(Records with scene code)
++++++++
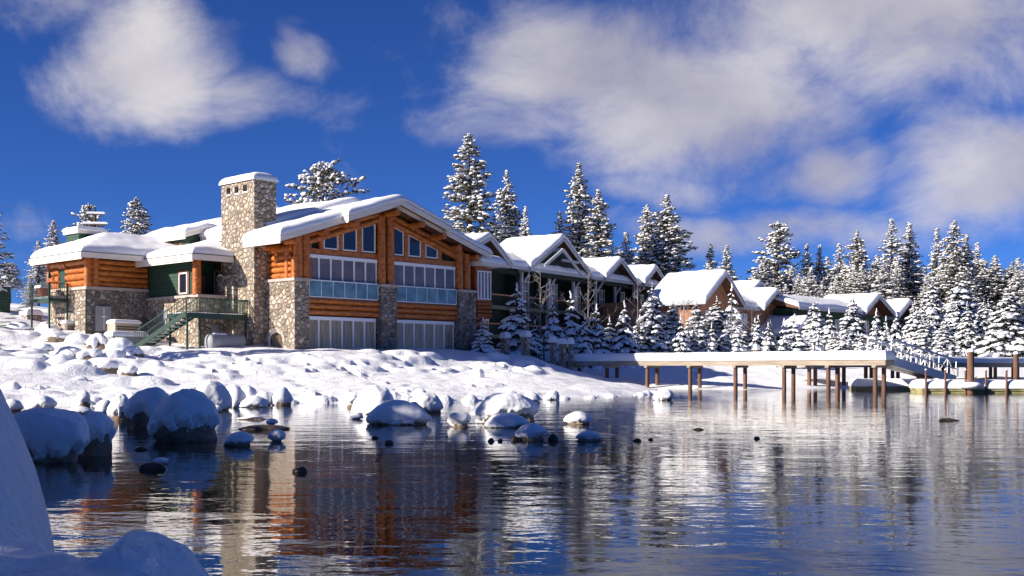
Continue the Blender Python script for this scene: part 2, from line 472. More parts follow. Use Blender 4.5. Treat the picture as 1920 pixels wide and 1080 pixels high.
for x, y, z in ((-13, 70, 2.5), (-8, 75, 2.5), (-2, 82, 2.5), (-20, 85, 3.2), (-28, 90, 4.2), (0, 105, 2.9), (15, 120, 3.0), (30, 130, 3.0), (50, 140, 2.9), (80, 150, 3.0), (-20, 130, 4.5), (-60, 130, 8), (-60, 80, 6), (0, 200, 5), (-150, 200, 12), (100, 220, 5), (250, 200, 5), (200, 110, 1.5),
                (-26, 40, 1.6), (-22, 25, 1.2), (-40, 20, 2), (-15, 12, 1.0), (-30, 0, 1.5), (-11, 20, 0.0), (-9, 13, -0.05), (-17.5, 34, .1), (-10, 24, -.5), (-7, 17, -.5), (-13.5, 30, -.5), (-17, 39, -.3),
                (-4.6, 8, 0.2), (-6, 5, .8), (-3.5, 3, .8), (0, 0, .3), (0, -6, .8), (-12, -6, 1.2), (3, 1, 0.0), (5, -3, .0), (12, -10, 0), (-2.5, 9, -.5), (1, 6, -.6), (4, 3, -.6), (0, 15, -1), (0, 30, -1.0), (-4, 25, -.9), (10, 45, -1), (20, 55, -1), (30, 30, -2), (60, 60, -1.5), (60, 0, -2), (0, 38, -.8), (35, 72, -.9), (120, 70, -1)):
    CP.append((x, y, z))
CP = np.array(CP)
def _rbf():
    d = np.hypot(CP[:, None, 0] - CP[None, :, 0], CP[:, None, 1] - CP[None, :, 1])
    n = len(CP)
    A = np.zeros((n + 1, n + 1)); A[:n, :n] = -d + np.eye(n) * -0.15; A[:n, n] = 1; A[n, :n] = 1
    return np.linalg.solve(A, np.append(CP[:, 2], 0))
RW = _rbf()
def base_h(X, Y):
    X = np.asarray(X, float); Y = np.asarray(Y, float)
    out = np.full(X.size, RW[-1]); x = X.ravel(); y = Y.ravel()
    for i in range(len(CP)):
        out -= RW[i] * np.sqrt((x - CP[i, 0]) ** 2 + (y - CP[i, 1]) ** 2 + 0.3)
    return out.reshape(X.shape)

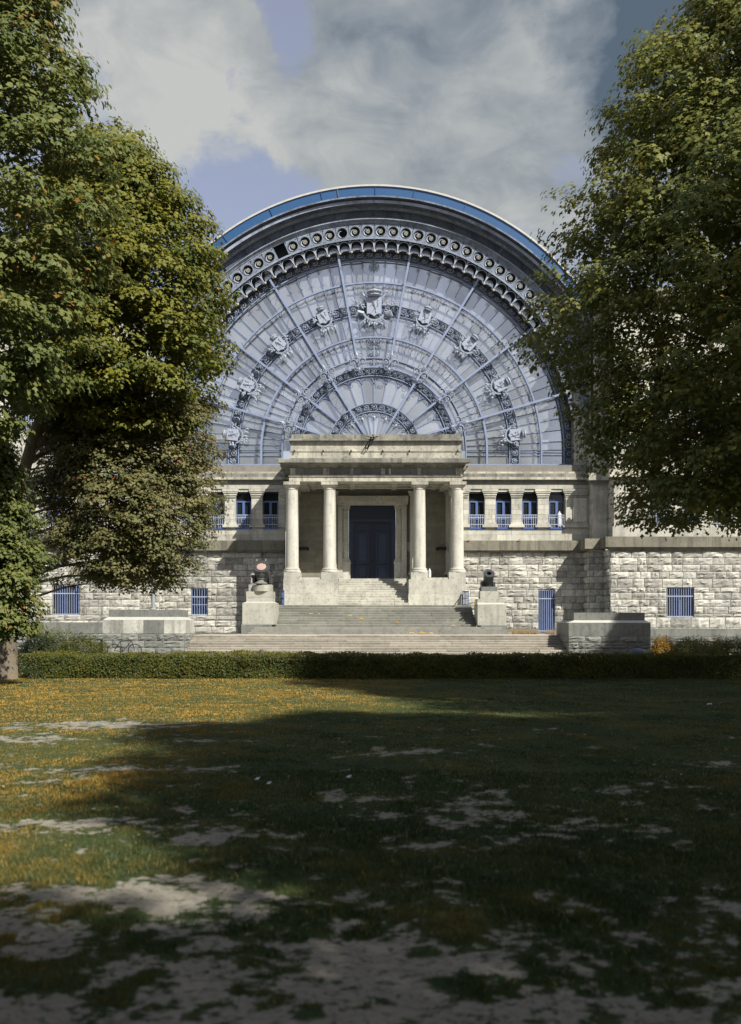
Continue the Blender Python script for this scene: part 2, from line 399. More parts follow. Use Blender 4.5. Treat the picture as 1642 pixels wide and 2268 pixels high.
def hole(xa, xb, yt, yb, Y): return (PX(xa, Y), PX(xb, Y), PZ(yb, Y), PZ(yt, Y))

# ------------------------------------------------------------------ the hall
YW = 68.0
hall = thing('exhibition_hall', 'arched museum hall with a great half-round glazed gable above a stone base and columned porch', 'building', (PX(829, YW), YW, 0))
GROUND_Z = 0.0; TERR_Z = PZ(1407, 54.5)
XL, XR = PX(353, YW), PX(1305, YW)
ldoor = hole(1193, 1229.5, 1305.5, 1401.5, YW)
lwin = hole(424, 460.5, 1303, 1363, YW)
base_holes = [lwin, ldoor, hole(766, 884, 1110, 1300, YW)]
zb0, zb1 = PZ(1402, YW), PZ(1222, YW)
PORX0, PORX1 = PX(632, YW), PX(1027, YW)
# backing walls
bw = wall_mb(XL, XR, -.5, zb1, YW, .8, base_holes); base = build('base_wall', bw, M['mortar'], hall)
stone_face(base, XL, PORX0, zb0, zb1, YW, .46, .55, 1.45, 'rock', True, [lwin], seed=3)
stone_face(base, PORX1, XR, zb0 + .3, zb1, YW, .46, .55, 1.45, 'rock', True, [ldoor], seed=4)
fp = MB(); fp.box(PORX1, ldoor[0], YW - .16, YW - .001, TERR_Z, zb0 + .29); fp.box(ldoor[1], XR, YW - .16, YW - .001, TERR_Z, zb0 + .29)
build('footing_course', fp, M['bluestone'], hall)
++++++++
- **EXERCISE**:
From the records above, quote only the lines running from the line with "2268 pixels high." to the line with "def hole(xa, xb, yt, yb, Y): return", both lines included.

- **REPLY**:
Continue the Blender Python script for this scene: part 2, from line 399. More parts follow. Use Blender 4.5. Treat the picture as 1642 pixels wide and 2268 pixels high.
def hole(xa, xb, yt, yb, Y): return (PX(xa, Y), PX(xb, Y), PZ(yb, Y), PZ(yt, Y))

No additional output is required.